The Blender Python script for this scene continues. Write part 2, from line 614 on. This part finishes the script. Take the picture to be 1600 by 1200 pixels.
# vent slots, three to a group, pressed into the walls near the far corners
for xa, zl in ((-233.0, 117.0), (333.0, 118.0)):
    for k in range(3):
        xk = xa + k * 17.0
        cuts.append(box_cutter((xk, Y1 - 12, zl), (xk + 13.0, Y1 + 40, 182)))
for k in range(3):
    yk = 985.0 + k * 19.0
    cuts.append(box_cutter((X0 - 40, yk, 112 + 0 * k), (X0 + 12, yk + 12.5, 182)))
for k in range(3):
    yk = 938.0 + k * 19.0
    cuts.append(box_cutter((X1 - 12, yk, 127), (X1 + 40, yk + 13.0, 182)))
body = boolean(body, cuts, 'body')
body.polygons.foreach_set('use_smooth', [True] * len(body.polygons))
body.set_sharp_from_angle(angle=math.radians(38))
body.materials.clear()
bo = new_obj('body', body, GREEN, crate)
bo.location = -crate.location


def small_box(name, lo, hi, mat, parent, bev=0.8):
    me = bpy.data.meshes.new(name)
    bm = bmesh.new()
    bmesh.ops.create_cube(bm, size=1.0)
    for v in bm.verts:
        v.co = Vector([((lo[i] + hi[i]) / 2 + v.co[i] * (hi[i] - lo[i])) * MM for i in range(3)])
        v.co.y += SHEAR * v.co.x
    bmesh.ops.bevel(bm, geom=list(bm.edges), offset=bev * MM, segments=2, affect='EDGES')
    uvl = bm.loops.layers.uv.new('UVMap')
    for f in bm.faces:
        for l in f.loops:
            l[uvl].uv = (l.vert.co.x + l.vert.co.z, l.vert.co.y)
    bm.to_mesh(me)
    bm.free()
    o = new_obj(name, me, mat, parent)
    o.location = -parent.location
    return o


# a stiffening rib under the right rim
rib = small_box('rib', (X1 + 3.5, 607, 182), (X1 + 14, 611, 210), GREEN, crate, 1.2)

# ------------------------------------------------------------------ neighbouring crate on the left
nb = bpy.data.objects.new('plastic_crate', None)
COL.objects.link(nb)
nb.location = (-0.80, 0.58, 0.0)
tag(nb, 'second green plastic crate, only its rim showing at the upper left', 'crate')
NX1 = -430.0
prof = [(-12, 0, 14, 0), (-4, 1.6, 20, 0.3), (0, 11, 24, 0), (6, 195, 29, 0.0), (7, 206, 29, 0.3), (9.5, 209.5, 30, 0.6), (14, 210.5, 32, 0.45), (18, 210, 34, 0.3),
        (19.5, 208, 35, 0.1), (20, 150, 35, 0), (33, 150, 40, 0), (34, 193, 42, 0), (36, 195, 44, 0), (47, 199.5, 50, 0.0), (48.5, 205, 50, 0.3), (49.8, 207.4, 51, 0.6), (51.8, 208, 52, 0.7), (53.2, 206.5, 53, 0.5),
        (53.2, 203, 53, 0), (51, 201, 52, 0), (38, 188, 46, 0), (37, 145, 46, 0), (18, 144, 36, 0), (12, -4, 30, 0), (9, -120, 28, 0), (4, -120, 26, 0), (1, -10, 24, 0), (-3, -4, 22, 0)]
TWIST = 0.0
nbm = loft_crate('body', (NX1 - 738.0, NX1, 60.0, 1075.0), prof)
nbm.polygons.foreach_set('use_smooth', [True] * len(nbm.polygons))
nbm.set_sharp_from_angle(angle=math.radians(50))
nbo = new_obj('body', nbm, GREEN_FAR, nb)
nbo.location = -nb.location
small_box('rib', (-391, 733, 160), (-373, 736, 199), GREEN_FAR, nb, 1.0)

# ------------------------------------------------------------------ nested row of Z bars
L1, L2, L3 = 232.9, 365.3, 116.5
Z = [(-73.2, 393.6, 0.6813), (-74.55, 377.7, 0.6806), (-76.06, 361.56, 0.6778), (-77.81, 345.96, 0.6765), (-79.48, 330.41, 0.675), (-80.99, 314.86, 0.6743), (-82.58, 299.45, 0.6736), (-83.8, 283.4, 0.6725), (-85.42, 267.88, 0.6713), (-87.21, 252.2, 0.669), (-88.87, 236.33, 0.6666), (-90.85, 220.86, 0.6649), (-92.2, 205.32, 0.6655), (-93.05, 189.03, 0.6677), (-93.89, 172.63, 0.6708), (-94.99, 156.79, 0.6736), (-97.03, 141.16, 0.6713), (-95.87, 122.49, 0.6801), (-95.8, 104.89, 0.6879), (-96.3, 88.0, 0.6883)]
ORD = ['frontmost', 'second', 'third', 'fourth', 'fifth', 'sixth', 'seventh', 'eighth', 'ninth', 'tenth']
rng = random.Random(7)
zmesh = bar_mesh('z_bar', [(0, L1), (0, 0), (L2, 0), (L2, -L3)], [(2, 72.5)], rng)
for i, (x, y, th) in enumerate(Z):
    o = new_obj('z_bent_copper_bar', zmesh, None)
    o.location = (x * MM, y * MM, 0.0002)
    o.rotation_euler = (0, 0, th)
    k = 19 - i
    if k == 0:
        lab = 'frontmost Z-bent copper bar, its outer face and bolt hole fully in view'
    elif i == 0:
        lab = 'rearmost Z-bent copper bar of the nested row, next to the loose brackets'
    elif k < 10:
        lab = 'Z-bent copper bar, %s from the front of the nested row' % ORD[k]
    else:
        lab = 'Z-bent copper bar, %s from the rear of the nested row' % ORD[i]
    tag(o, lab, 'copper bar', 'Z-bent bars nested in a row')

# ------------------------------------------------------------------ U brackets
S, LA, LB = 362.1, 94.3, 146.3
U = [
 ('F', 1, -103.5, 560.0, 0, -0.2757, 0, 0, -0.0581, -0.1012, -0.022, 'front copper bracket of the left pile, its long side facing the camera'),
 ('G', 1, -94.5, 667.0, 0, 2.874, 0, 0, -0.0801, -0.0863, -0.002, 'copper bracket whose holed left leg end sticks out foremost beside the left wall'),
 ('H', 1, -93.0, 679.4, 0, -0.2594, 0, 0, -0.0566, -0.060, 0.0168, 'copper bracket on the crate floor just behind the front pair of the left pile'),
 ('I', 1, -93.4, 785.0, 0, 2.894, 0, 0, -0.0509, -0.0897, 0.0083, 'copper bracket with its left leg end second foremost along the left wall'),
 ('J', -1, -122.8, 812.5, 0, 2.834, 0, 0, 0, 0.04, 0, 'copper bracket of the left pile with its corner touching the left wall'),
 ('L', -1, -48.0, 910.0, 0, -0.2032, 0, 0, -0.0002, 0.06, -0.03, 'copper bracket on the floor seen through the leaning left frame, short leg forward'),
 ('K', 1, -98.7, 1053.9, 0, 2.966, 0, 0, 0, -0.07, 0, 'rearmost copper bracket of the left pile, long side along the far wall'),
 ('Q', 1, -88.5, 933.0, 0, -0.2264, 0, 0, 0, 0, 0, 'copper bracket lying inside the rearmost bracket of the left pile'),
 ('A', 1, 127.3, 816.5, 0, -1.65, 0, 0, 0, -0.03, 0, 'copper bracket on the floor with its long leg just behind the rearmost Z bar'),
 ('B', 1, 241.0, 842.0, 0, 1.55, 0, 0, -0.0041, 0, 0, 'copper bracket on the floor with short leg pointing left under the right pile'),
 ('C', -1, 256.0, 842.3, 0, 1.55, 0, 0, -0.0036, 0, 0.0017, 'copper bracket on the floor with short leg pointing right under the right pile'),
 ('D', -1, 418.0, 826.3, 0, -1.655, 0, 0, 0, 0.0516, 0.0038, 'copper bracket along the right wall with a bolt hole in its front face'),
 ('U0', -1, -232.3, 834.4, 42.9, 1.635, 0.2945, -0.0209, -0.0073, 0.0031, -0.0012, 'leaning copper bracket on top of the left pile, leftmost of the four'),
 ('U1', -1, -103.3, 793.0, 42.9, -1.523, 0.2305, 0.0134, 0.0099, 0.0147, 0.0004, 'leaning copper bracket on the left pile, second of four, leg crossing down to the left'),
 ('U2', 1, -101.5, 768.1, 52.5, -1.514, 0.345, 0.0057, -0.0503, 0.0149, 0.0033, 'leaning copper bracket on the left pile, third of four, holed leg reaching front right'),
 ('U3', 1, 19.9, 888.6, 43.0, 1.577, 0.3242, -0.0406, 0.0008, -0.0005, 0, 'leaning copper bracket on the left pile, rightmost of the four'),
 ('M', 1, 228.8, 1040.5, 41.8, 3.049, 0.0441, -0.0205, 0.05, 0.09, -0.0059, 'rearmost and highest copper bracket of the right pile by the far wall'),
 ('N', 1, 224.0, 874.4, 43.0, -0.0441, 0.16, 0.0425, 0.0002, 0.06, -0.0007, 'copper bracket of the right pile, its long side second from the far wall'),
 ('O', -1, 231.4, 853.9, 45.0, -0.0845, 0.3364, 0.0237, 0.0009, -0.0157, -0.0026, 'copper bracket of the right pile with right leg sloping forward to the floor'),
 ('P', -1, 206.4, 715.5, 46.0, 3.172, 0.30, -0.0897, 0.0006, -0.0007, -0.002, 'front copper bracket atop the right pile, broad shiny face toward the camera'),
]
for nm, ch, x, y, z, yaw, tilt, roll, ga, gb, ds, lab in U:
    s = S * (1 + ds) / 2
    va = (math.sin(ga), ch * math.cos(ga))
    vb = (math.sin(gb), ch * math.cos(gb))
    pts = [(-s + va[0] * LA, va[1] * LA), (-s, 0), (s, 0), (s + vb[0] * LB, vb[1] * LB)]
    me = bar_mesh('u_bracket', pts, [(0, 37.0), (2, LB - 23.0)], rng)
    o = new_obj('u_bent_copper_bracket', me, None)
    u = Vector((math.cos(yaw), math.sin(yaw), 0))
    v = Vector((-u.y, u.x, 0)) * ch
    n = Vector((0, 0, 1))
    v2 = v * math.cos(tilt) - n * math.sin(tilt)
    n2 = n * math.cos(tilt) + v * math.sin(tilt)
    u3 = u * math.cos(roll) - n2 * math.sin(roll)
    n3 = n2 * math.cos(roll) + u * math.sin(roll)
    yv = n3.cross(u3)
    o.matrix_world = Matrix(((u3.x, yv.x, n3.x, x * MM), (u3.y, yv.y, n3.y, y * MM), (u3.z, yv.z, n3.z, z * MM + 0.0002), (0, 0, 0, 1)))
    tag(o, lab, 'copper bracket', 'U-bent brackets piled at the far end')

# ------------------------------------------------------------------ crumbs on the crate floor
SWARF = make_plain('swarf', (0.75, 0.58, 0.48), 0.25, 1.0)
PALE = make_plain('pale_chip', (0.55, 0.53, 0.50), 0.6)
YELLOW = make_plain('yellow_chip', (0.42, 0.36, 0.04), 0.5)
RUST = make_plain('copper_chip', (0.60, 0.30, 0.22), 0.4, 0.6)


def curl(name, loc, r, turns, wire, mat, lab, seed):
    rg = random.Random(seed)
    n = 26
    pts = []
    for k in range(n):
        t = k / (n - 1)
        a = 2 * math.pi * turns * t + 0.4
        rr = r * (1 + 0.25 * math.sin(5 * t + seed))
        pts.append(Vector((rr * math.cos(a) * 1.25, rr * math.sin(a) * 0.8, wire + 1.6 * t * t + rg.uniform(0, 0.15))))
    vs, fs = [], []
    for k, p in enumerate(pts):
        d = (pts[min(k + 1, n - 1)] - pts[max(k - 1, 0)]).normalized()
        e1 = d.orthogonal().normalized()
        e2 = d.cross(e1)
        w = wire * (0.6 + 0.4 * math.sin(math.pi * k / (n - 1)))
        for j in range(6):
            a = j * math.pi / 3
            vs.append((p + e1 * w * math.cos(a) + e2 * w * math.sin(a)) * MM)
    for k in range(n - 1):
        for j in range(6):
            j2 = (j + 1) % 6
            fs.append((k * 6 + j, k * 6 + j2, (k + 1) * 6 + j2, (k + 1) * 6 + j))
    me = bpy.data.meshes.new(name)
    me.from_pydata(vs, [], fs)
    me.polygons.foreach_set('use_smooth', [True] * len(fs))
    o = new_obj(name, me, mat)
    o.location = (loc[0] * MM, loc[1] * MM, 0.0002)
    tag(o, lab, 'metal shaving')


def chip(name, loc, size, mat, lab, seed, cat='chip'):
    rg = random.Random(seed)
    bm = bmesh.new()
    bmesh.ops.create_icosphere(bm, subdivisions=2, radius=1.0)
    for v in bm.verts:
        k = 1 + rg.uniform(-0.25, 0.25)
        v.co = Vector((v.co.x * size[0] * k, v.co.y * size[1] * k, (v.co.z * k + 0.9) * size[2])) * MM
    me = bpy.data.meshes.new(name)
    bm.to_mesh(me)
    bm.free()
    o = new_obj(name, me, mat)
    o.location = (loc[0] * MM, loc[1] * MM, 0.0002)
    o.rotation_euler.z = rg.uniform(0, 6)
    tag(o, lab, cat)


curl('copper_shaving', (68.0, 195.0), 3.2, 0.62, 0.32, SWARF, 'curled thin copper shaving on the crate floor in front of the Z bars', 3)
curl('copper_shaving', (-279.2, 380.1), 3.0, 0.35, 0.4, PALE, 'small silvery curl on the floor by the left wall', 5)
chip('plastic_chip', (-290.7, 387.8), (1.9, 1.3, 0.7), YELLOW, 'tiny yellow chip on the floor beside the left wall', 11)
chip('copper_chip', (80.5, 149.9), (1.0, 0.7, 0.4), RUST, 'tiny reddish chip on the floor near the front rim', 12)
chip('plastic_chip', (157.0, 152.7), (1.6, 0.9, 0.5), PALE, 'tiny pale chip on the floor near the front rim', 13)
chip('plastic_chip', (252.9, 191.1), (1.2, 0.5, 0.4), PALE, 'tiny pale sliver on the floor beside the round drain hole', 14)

=======

## What to do
Print, unaltered, every line from the beginning of the material down to the line with "rib = small_box('rib', (X1".

## Exercise result
The Blender Python script for this scene continues. Write part 2, from line 614 on. This part finishes the script. Take the picture to be 1600 by 1200 pixels.
# vent slots, three to a group, pressed into the walls near the far corners
for xa, zl in ((-233.0, 117.0), (333.0, 118.0)):
    for k in range(3):
        xk = xa + k * 17.0
        cuts.append(box_cutter((xk, Y1 - 12, zl), (xk + 13.0, Y1 + 40, 182)))
for k in range(3):
    yk = 985.0 + k * 19.0
    cuts.append(box_cutter((X0 - 40, yk, 112 + 0 * k), (X0 + 12, yk + 12.5, 182)))
for k in range(3):
    yk = 938.0 + k * 19.0
    cuts.append(box_cutter((X1 - 12, yk, 127), (X1 + 40, yk + 13.0, 182)))
body = boolean(body, cuts, 'body')
body.polygons.foreach_set('use_smooth', [True] * len(body.polygons))
body.set_sharp_from_angle(angle=math.radians(38))
body.materials.clear()
bo = new_obj('body', body, GREEN, crate)
bo.location = -crate.location


def small_box(name, lo, hi, mat, parent, bev=0.8):
    me = bpy.data.meshes.new(name)
    bm = bmesh.new()
    bmesh.ops.create_cube(bm, size=1.0)
    for v in bm.verts:
        v.co = Vector([((lo[i] + hi[i]) / 2 + v.co[i] * (hi[i] - lo[i])) * MM for i in range(3)])
        v.co.y += SHEAR * v.co.x
    bmesh.ops.bevel(bm, geom=list(bm.edges), offset=bev * MM, segments=2, affect='EDGES')
    uvl = bm.loops.layers.uv.new('UVMap')
    for f in bm.faces:
        for l in f.loops:
            l[uvl].uv = (l.vert.co.x + l.vert.co.z, l.vert.co.y)
    bm.to_mesh(me)
    bm.free()
    o = new_obj(name, me, mat, parent)
    o.location = -parent.location
    return o


# a stiffening rib under the right rim
rib = small_box('rib', (X1 + 3.5, 607, 182), (X1 + 14, 611, 210), GREEN, crate, 1.2)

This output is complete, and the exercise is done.